The coldest air of the season is on the move and making its way to Western New York. Because our temperature is dropping, many are wondering if we’ll see a lot of snow.

What You Need To Know

  • Cold temperatures, water vapor, and rising air are needed for snow to develop

  • Colder air doesn't hold as much water vapor as warmer air

  • Colder air is also more stable than warmer air

  • The ideal temperature for snow to develop is the teens to low 20s

For Buffalo, because of our proximity to Lake Ontario and Lake Erie, lake-effect snow is a possibility. For many other areas around the country, getting colder actually means there is less likely to be a big snowstorm when temperatures are frigid.
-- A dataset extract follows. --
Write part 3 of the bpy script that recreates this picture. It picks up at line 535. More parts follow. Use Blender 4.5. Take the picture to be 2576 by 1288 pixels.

In order for snow to form, there are three basic things that you need in the atmosphere. You must have:

  1. A temperature near freezing
  2. Water vapor 
  3. Rising air

A temperature near freezing is an obvious piece of criteria. For snow to be considered snow, it must stay frozen from the clouds all the way down to the ground. That is why it is possible to see snow when the temperature is a few degrees above freezing and also why you see snow when the temperature is below.

Water vapor is essential for what makes up snow! The catch is that warm air has a lot of moisture in it, while colder air is much drier. Air that is zero degrees Fahrenheit can only hold about one-seventh of the amount of moisture that air at 30 degrees Fahrenheit can. The lack of moisture in much colder air is one why reason snow won’t be as common in a bitterly cold setting.

Finally, cold air is more stable than warm air. Have you ever heard the phrase that warm air rises? That's the truth.

On the flip side, cold air doesn’t rise as easily so there is no air in motion. That air motion is the key to the formation of snow.

In an area where the temperature is between -10 to 10 degrees Fahrenheit, you’re less likely to see large amounts of snow. If you’re a snow-lover, the ideal temperatures you want to look for are the teens and low 20s.

In an environment like that, you’ll be skiing and snowboarding in no time!